### Problem details
Reproduce each record below exactly as written.

------ Dataset excerpts ------

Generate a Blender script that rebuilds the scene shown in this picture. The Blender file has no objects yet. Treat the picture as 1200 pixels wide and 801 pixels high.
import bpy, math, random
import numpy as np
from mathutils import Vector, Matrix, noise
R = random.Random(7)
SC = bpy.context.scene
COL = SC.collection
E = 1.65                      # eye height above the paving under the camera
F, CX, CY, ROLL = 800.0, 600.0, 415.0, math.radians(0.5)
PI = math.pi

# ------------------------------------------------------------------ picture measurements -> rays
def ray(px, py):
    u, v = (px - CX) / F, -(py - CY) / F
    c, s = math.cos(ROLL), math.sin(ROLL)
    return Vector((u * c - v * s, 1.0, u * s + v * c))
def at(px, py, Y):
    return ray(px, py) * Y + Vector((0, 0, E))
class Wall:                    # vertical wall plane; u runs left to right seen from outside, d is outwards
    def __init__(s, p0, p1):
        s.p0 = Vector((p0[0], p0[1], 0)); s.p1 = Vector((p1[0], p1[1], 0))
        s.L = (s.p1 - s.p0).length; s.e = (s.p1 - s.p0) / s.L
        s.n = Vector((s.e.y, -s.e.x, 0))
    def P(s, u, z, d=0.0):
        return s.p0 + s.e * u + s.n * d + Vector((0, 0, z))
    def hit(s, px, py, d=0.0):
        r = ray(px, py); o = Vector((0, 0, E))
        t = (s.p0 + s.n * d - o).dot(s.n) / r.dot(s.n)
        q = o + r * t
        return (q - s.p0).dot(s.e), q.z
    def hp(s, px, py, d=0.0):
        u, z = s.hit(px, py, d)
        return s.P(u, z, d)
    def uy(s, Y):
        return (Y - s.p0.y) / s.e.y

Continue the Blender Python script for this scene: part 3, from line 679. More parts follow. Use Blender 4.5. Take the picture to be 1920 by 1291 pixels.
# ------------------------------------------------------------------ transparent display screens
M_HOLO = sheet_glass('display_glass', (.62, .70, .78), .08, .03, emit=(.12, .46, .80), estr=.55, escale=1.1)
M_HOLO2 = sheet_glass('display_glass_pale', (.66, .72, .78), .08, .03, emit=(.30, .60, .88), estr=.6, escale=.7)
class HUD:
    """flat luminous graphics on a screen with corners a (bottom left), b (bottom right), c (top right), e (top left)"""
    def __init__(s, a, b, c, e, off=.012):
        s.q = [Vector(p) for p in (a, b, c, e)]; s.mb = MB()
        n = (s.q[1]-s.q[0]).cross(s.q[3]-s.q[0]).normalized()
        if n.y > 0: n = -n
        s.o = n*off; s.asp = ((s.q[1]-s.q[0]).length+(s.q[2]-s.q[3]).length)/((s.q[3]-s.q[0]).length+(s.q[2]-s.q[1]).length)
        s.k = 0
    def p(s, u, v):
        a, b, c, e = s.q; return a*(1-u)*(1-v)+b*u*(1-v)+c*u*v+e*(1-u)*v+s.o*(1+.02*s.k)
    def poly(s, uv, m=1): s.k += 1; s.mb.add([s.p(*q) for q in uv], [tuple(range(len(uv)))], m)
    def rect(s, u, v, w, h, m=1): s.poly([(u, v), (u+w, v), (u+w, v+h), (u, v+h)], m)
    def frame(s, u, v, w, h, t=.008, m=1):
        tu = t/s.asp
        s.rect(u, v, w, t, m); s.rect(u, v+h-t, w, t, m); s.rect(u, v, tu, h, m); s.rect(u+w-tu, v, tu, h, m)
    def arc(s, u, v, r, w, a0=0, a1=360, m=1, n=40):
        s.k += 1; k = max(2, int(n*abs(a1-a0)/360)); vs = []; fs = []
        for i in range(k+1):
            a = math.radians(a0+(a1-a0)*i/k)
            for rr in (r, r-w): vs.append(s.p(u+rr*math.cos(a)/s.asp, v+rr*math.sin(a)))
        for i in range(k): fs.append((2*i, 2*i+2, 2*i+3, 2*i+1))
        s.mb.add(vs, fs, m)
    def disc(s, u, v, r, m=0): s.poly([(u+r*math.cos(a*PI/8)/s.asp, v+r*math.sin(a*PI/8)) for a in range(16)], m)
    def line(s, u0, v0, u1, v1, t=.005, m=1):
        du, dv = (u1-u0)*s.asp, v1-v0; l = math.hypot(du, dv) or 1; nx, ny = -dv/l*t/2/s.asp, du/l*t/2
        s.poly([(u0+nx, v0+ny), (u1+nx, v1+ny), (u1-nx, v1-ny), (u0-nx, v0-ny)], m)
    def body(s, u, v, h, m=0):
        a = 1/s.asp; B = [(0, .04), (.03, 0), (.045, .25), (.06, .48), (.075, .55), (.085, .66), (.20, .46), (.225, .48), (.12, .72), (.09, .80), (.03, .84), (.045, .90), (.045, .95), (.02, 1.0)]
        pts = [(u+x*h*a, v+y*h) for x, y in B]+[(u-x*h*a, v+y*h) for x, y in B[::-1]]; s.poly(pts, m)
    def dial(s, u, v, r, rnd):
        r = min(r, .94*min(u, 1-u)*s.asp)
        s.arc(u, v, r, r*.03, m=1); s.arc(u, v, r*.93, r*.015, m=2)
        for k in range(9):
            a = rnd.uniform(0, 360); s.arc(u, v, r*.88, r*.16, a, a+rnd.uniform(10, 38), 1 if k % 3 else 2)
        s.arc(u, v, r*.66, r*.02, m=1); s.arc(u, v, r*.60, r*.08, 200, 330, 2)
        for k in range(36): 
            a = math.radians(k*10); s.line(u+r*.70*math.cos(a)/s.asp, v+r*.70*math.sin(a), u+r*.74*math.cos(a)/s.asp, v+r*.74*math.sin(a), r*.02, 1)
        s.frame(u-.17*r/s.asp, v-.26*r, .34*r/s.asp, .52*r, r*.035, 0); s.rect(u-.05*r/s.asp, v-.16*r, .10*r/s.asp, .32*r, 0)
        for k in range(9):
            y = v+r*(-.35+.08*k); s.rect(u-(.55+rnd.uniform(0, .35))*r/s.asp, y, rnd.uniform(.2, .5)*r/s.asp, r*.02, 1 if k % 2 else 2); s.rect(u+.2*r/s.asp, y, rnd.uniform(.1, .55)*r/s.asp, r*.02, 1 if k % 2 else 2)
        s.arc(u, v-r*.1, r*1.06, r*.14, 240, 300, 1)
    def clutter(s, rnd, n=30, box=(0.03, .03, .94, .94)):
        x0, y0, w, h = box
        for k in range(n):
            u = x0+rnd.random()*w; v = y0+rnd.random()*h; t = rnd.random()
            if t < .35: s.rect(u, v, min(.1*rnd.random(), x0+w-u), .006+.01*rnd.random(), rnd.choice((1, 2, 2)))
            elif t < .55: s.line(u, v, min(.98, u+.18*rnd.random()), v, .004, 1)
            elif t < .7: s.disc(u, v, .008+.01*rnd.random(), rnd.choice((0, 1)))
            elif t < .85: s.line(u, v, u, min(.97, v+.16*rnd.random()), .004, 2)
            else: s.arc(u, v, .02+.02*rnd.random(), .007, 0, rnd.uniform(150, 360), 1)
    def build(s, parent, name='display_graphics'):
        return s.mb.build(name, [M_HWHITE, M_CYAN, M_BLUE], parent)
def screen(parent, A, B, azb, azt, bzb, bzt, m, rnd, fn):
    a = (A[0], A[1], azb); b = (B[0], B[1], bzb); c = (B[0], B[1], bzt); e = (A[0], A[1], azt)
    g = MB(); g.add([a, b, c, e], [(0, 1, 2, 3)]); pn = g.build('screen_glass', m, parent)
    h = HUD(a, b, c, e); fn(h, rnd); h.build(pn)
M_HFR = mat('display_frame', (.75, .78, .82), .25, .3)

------

### Worked solution
Generate a Blender script that rebuilds the scene shown in this picture. The Blender file has no objects yet. Treat the picture as 1200 pixels wide and 801 pixels high.
import bpy, math, random
import numpy as np
from mathutils import Vector, Matrix, noise
R = random.Random(7)
SC = bpy.context.scene
COL = SC.collection
E = 1.65                      # eye height above the paving under the camera
F, CX, CY, ROLL = 800.0, 600.0, 415.0, math.radians(0.5)
PI = math.pi

# ------------------------------------------------------------------ picture measurements -> rays
def ray(px, py):
    u, v = (px - CX) / F, -(py - CY) / F
    c, s = math.cos(ROLL), math.sin(ROLL)
    return Vector((u * c - v * s, 1.0, u * s + v * c))
def at(px, py, Y):
    return ray(px, py) * Y + Vector((0, 0, E))
class Wall:                    # vertical wall plane; u runs left to right seen from outside, d is outwards
    def __init__(s, p0, p1):
        s.p0 = Vector((p0[0], p0[1], 0)); s.p1 = Vector((p1[0], p1[1], 0))
        s.L = (s.p1 - s.p0).length; s.e = (s.p1 - s.p0) / s.L
        s.n = Vector((s.e.y, -s.e.x, 0))
    def P(s, u, z, d=0.0):
        return s.p0 + s.e * u + s.n * d + Vector((0, 0, z))
    def hit(s, px, py, d=0.0):
        r = ray(px, py); o = Vector((0, 0, E))
        t = (s.p0 + s.n * d - o).dot(s.n) / r.dot(s.n)
        q = o + r * t
        return (q - s.p0).dot(s.e), q.z
    def hp(s, px, py, d=0.0):
        u, z = s.hit(px, py, d)
        return s.P(u, z, d)
    def uy(s, Y):
        return (Y - s.p0.y) / s.e.y

Continue the Blender Python script for this scene: part 3, from line 679. More parts follow. Use Blender 4.5. Take the picture to be 1920 by 1291 pixels.
# ------------------------------------------------------------------ transparent display screens
M_HOLO = sheet_glass('display_glass', (.62, .70, .78), .08, .03, emit=(.12, .46, .80), estr=.55, escale=1.1)
M_HOLO2 = sheet_glass('display_glass_pale', (.66, .72, .78), .08, .03, emit=(.30, .60, .88), estr=.6, escale=.7)
class HUD:
    """flat luminous graphics on a screen with corners a (bottom left), b (bottom right), c (top right), e (top left)"""
    def __init__(s, a, b, c, e, off=.012):
        s.q = [Vector(p) for p in (a, b, c, e)]; s.mb = MB()
        n = (s.q[1]-s.q[0]).cross(s.q[3]-s.q[0]).normalized()
        if n.y > 0: n = -n
        s.o = n*off; s.asp = ((s.q[1]-s.q[0]).length+(s.q[2]-s.q[3]).length)/((s.q[3]-s.q[0]).length+(s.q[2]-s.q[1]).length)
        s.k = 0
    def p(s, u, v):
        a, b, c, e = s.q; return a*(1-u)*(1-v)+b*u*(1-v)+c*u*v+e*(1-u)*v+s.o*(1+.02*s.k)
    def poly(s, uv, m=1): s.k += 1; s.mb.add([s.p(*q) for q in uv], [tuple(range(len(uv)))], m)
    def rect(s, u, v, w, h, m=1): s.poly([(u, v), (u+w, v), (u+w, v+h), (u, v+h)], m)
    def frame(s, u, v, w, h, t=.008, m=1):
        tu = t/s.asp
        s.rect(u, v, w, t, m); s.rect(u, v+h-t, w, t, m); s.rect(u, v, tu, h, m); s.rect(u+w-tu, v, tu, h, m)
    def arc(s, u, v, r, w, a0=0, a1=360, m=1, n=40):
        s.k += 1; k = max(2, int(n*abs(a1-a0)/360)); vs = []; fs = []
        for i in range(k+1):
            a = math.radians(a0+(a1-a0)*i/k)
            for rr in (r, r-w): vs.append(s.p(u+rr*math.cos(a)/s.asp, v+rr*math.sin(a)))
        for i in range(k): fs.append((2*i, 2*i+2, 2*i+3, 2*i+1))
        s.mb.add(vs, fs, m)
    def disc(s, u, v, r, m=0): s.poly([(u+r*math.cos(a*PI/8)/s.asp, v+r*math.sin(a*PI/8)) for a in range(16)], m)
    def line(s, u0, v0, u1, v1, t=.005, m=1):
        du, dv = (u1-u0)*s.asp, v1-v0; l = math.hypot(du, dv) or 1; nx, ny = -dv/l*t/2/s.asp, du/l*t/2
        s.poly([(u0+nx, v0+ny), (u1+nx, v1+ny), (u1-nx, v1-ny), (u0-nx, v0-ny)], m)
    def body(s, u, v, h, m=0):
        a = 1/s.asp; B = [(0, .04), (.03, 0), (.045, .25), (.06, .48), (.075, .55), (.085, .66), (.20, .46), (.225, .48), (.12, .72), (.09, .80), (.03, .84), (.045, .90), (.045, .95), (.02, 1.0)]
        pts = [(u+x*h*a, v+y*h) for x, y in B]+[(u-x*h*a, v+y*h) for x, y in B[::-1]]; s.poly(pts, m)
    def dial(s, u, v, r, rnd):
        r = min(r, .94*min(u, 1-u)*s.asp)
        s.arc(u, v, r, r*.03, m=1); s.arc(u, v, r*.93, r*.015, m=2)
        for k in range(9):
            a = rnd.uniform(0, 360); s.arc(u, v, r*.88, r*.16, a, a+rnd.uniform(10, 38), 1 if k % 3 else 2)
        s.arc(u, v, r*.66, r*.02, m=1); s.arc(u, v, r*.60, r*.08, 200, 330, 2)
        for k in range(36): 
            a = math.radians(k*10); s.line(u+r*.70*math.cos(a)/s.asp, v+r*.70*math.sin(a), u+r*.74*math.cos(a)/s.asp, v+r*.74*math.sin(a), r*.02, 1)
        s.frame(u-.17*r/s.asp, v-.26*r, .34*r/s.asp, .52*r, r*.035, 0); s.rect(u-.05*r/s.asp, v-.16*r, .10*r/s.asp, .32*r, 0)
        for k in range(9):
            y = v+r*(-.35+.08*k); s.rect(u-(.55+rnd.uniform(0, .35))*r/s.asp, y, rnd.uniform(.2, .5)*r/s.asp, r*.02, 1 if k % 2 else 2); s.rect(u+.2*r/s.asp, y, rnd.uniform(.1, .55)*r/s.asp, r*.02, 1 if k % 2 else 2)
        s.arc(u, v-r*.1, r*1.06, r*.14, 240, 300, 1)
    def clutter(s, rnd, n=30, box=(0.03, .03, .94, .94)):
        x0, y0, w, h = box
        for k in range(n):
            u = x0+rnd.random()*w; v = y0+rnd.random()*h; t = rnd.random()
            if t < .35: s.rect(u, v, min(.1*rnd.random(), x0+w-u), .006+.01*rnd.random(), rnd.choice((1, 2, 2)))
            elif t < .55: s.line(u, v, min(.98, u+.18*rnd.random()), v, .004, 1)
            elif t < .7: s.disc(u, v, .008+.01*rnd.random(), rnd.choice((0, 1)))
            elif t < .85: s.line(u, v, u, min(.97, v+.16*rnd.random()), .004, 2)
            else: s.arc(u, v, .02+.02*rnd.random(), .007, 0, rnd.uniform(150, 360), 1)
    def build(s, parent, name='display_graphics'):
        return s.mb.build(name, [M_HWHITE, M_CYAN, M_BLUE], parent)
def screen(parent, A, B, azb, azt, bzb, bzt, m, rnd, fn):
    a = (A[0], A[1], azb); b = (B[0], B[1], bzb); c = (B[0], B[1], bzt); e = (A[0], A[1], azt)
    g = MB(); g.add([a, b, c, e], [(0, 1, 2, 3)]); pn = g.build('screen_glass', m, parent)
    h = HUD(a, b, c, e); fn(h, rnd); h.build(pn)
M_HFR = mat('display_frame', (.75, .78, .82), .25, .3)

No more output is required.